Conosceva bene la struttura.
«Non solo. Secondo me non era la prima volta. E comunque dal bar di un grande hotel non dovrebbe essere così facile salire alle camere. Quando sono arrivati i soccorsi sono svenuta. Ero stremata. Poi è sopraggiunta la Polizia, mi hanno portato in ospedale e alle tre del mattino hanno arrestato il mio assalitore».
Che cosa gli è successo, poi?
«Un anno dopo c’è stato il processo. Gli hanno dato cinque anni. Nonostante sia riuscita per miracolo a non essere violentata, ho dovuto andare in psicoterapia per un anno e mezzo».
Il grande albergo ha preso provvedimenti per la sicurezza dopo questo episodio?
«Gli ascensori continuano a essere incustoditi. Non ho ricevuto neanche delle scuse da loro. E nessun risarcimento. Ma io vado avanti: quest’estate farò un cortometraggio dedicato a questa storia, per fare luce sulla violenza contro le donne».
Sarà la protagonista?
«No. Sono la regista. Ho scritto il soggetto e mi sono procurata un finanziamento. Il set è una casa, non un hotel».

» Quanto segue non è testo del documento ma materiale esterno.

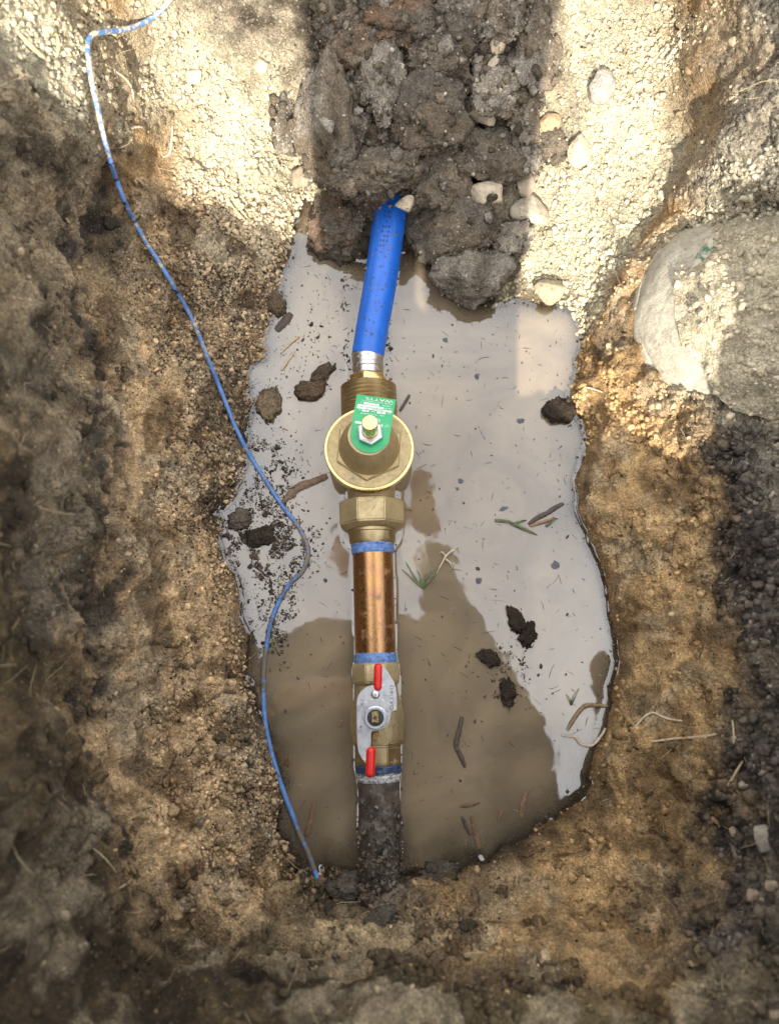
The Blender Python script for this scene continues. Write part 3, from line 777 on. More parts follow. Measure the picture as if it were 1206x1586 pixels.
NC_ = hpt(545, 745)
up = Vector((0, 0, 1)); uy = Vector((0, 1, 0))
bm = bmesh.new(); lathe_bm(bm, NC_, up, [(0, .0118), (.0004, .0122), (.0052, .0122), (.0060, .0114)], 6, ref=uy, phase=.2, cap=False)
lathe_bm(bm, NC_, up, [(.0059, .0116), (.0063, .0108), (.0063, .0086), (.0040, .0084)], 40, cap=False)
part("stem_nut", bm, PLATE, valve, math.radians(25))
bm = bmesh.new(); lathe_bm(bm, NC_, up, [(0, .0083), (.0045, .0083), (.0048, .0078)], 32, mi=1)
for z0, z1 in ((.004, .0085),):
    c4 = [(507,684), (577,684), (577,798), (507,798)]
    A_ = [bm.verts.new(hpt(x, y, z0)) for x, y in c4]; B_ = [bm.verts.new(hpt(x, y, z1)) for x, y in c4]
    bm.faces.new(list(reversed(B_)))
    for j in range(4): bm.faces.new((A_[j], B_[j], B_[(j + 1) % 4], A_[(j + 1) % 4]))
bmesh.ops.recalc_face_normals(bm, faces=bm.faces[:])
text_bm(bm, "0", 1.0, lambda a, b: hpt(526 + a, 770 - b * 68, .0087), 1, 32)
part("stem", bm, [BRASS, BLACK], valve)
bm = bmesh.new(); lathe_bm(bm, hpt(543, 508), up, [(0, .0044), (.0012, .0044), (.0022, .0034), (.0026, .0015)], 24); part("stop_screw", bm, STEEL, valve)
bm = bmesh.new(); c4 = [(515,910), (588,905), (588,955), (515,965)]
A_ = [bm.verts.new(W(500 + x / 6.7, 1000 + y / 6.7, .030)) for x, y in c4]; B_ = [bm.verts.new(W(500 + x / 6.7, 1000 + y / 6.7, .046)) for x, y in c4]
bm.faces.new(list(reversed(B_)))
for j in range(4): bm.faces.new((A_[j], B_[j], B_[(j + 1) % 4], A_[(j + 1) % 4]))
bmesh.ops.recalc_face_normals(bm, faces=bm.faces[:]); bmesh.ops.bevel(bm, geom=bm.edges[:], offset=.0007, segments=2, affect='EDGES'); part("stop_lug", bm, BRASS, valve)

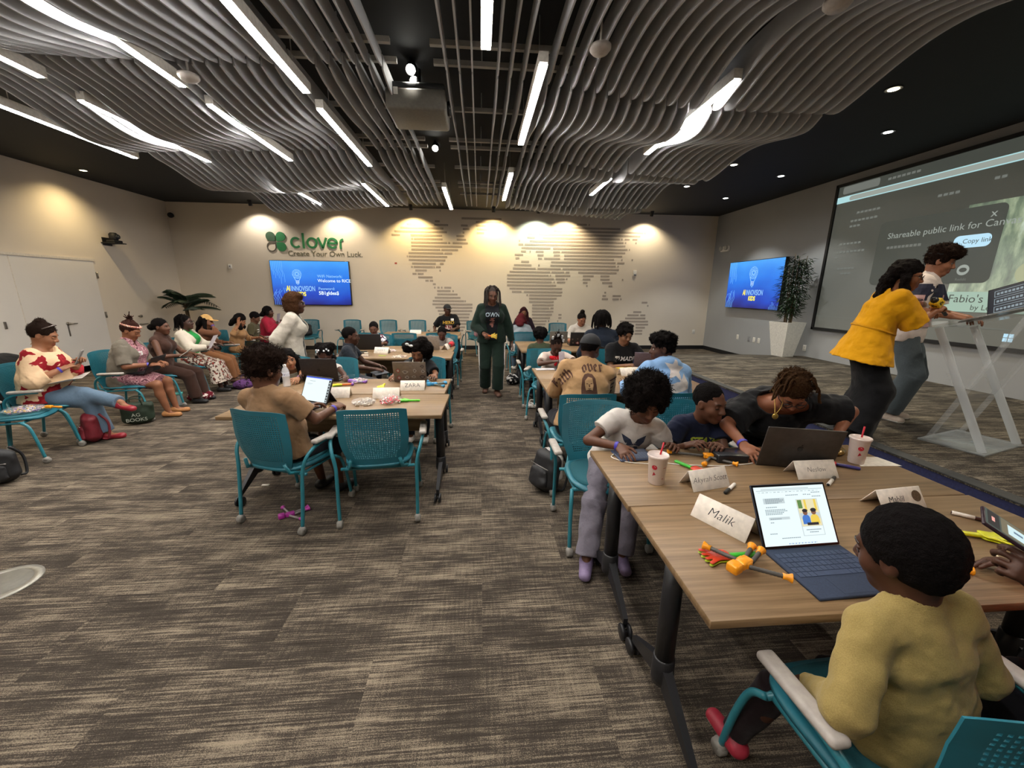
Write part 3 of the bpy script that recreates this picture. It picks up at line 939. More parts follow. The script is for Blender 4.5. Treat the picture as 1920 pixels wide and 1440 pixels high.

« Nonostante sia riuscita per miracolo a non essere violentata, ho dovuto andare in psicoterapia per un anno e mezzo »
Che cosa consiglia alle donne?
«Di imparare tecniche di difesa personale. E se hanno già subìto violenza, di farsi aiutare. Perché “dopo” gli effetti della violenza continuano, può anche scattare uno strano meccanismo psicologico per cui la vittima finisce per pensare che l’attenzione violenta è pur sempre una forma di amore, che può creare dipendenza e perfino mancarti».
A proposito di uomini, donne e pari opportunità: perché in Italia le attrici non si battono più di tanto contro la diversità di stipendi tra loro e i colleghi?
«Da noi si ha forse più paura di esporsi, dare fastidio a chi ha potere e dà lavoro. Eppure il peso della diversità di opportunità si sente: le donne fanno più fatica a farsi valere. E se sbatti la porta in faccia a un regista, o un produttore, che ti offre un cachet basso, temi che arrivi un’attrice giovane che accetta tutto pur d’iniziare a lavorare. La crisi ha accentuato questo meccanismo».
Per la carenza di ruoli forti, dopo i 40 anni, le attrici americane stanno facendo grandi lotte.
«E sono battaglie giuste. Il cinema dovrebbe avere più ruoli per le donne. Ma non è dappertutto così. Trovo esasperato il culto della gioventù che circonda le donne americane, e che in Italia per fortuna si sente un po’ meno».
Lei i 40 li ha appena compiuti.
«Sì e sono consapevole che a 40 anni non posso più interpretare una ragazza. Ma allo stesso tempo ho ancora un fisico troppo giovanile per essere credibile nei panni della madre di un 18enne. Ecco, questa incertezza mi rende un po’ insicura».